The Rise of High Net Worth Investors in Pre-IPO Securities

When Mark Zuckerberg launched Facebook, he likely didn’t expect that it would bring about a revolution in the way investors invest. As the social media phenom readied itself for IPO in 2012, both institutional investors and sophisticated individual investors identified the opportunity to access the steepest part of Facebook’s growth curve and began buying shares from early employees and investors prior to the IPO. The vibrant market for Facebook shares was a watershed moment, establishing a new market for actively trading private securities, albeit ones with high barriers to entry and distinct sets of challenges.
Ever since, private market participation has continually grown and diversified, driven by a rapidly increasing number of unicorn companies and the success stories of early investors who achieved outsized returns. As the pool of buyers for shares of privately-held companies continues to broaden, and the market selloff of 2022 and early 2023 offers an opportunity to gain access to high-growth companies at large discounts, High Net Worth Investors (HNWIs) have recently surged as the leading buy-side participants in this segment of the market.
This broadening investor interest embodies the natural progression of the market. Diversification among buyers and sellers is a fundamental tenet of any thriving financial ecosystem. The expansion of HNWIs’ involvement in pre-IPO securities is not just a trend; it’s an essential chapter in the story of financial evolution.
Research and Due Diligence: Bridging the Gap
Since the beginning of the private securities market, hedge funds, pensions and other institutional money managers have traditionally been the most active buyers, due in large part to their scale and networks. Compared to even the most well-capitalized individuals and family offices, institutional buyers simply have more information access and deployable resources to gain market insights. For decades, this created a significant knowledge advantage for institutions.

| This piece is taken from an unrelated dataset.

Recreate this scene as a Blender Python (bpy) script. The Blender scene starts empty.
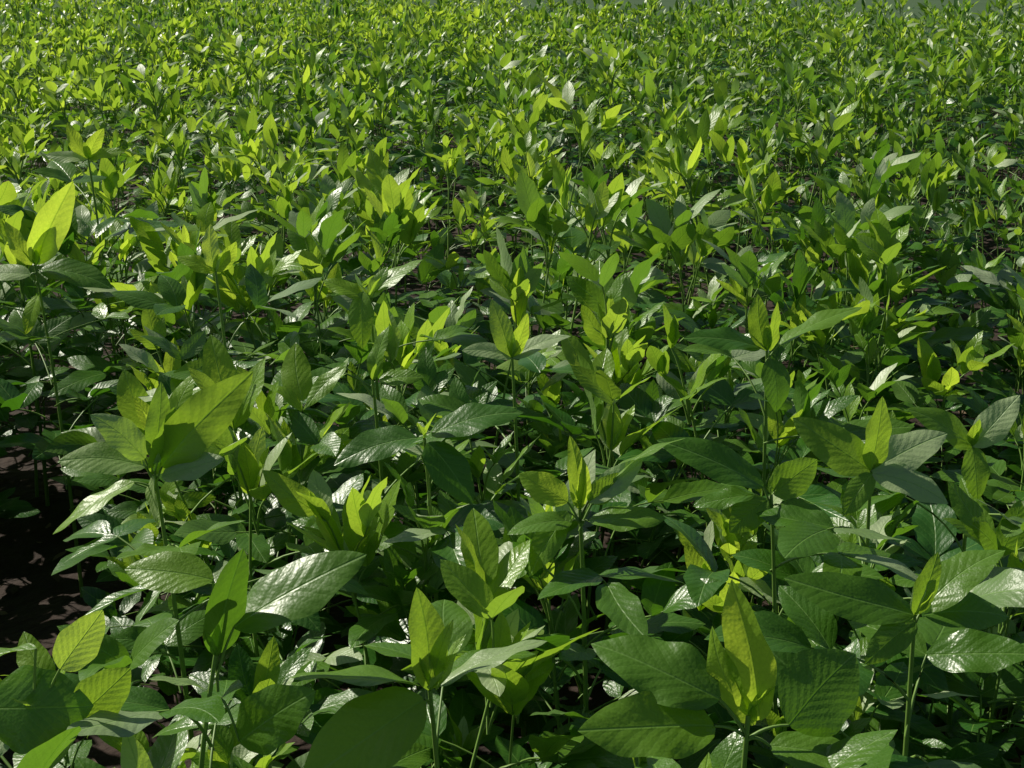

However, this gap is rapidly closing.
Naturally, as private sector investment has matured and is more widely discussed, market education and information is more prevalent, which has enabled HNWIs to better understand both the draw of allocating to this market and the inherent risks. Amidst these shifts, HNWIs are seeking advisors who have the expertise and relationships necessary to help them effectively navigate the somewhat opaque market for private securities.
Meanwhile, recognizing HNWIs’ access to private markets is predicated on a need for specialized guidance, advisors are attracting potential clients through the development of relationships with shareholders, private companies’ general counsels and other potential buyers who may want to partner for customized structures such as special purpose vehicles. These relationships are integral to execution in the private markets, which is much more complex, versus the instantaneous matching model of a public exchange. The brokers who advise on and broker deals, streamlines the pricing process and helps guide investors though the investment processes set by each individual private company.
Why Now: Drivers of the Current Market Landscape
Despite having its own unique set of drivers, the public market does have a correlated impact on private markets. The IPO window, which had stalled for about 18 months, saw growth-focused investors who previously had a focus on the IPO market sitting on capital. Meanwhile, active sellers in the secondary market, often early employees who were granted shares, needed to avoid potential losses via expiring options and restricted stock units. Without the imminent prospect of a liquidity event, sell-side prices have dropped precipitously over the ensuing period.
Even before the IPO slowdown in 2022 and the first half of 2023, companies were staying private for longer, benefitting shareholders and potential buy-side investors unconstrained by liquidity concerns or expectations from external investors, which institutional funds often face. Within that landscape, HNWIs possess a unique freedom to invest at earlier phases in the company’s lifecycle in a more tailored manner which aligns with their risk appetite and long-term return goals.
Furthermore, this investment avenue synergizes with the changing investor mindset. HNWIs are increasingly prioritizing strategies that span beyond their traditional areas of focus. The allure of earlier stage investing aligns with a broader movement by HNWI’s toward opportunities that maximize long term yield.
The Cocktail Stock Theory
Interestingly, there’s also a human element which provides some investors motivation beyond returns. And it goes back to those first secondary trades of Facebook.
With favorable market dynamics and a mainstream focus on the rise of unicorn companies, there is an increasing investor interest driven by what we call, “Cocktail Stocks:” the investments that HNWIs see as elevating their personal stock with pride of ownership for what are regarded as desirable companies, ripe for cocktail party discussions.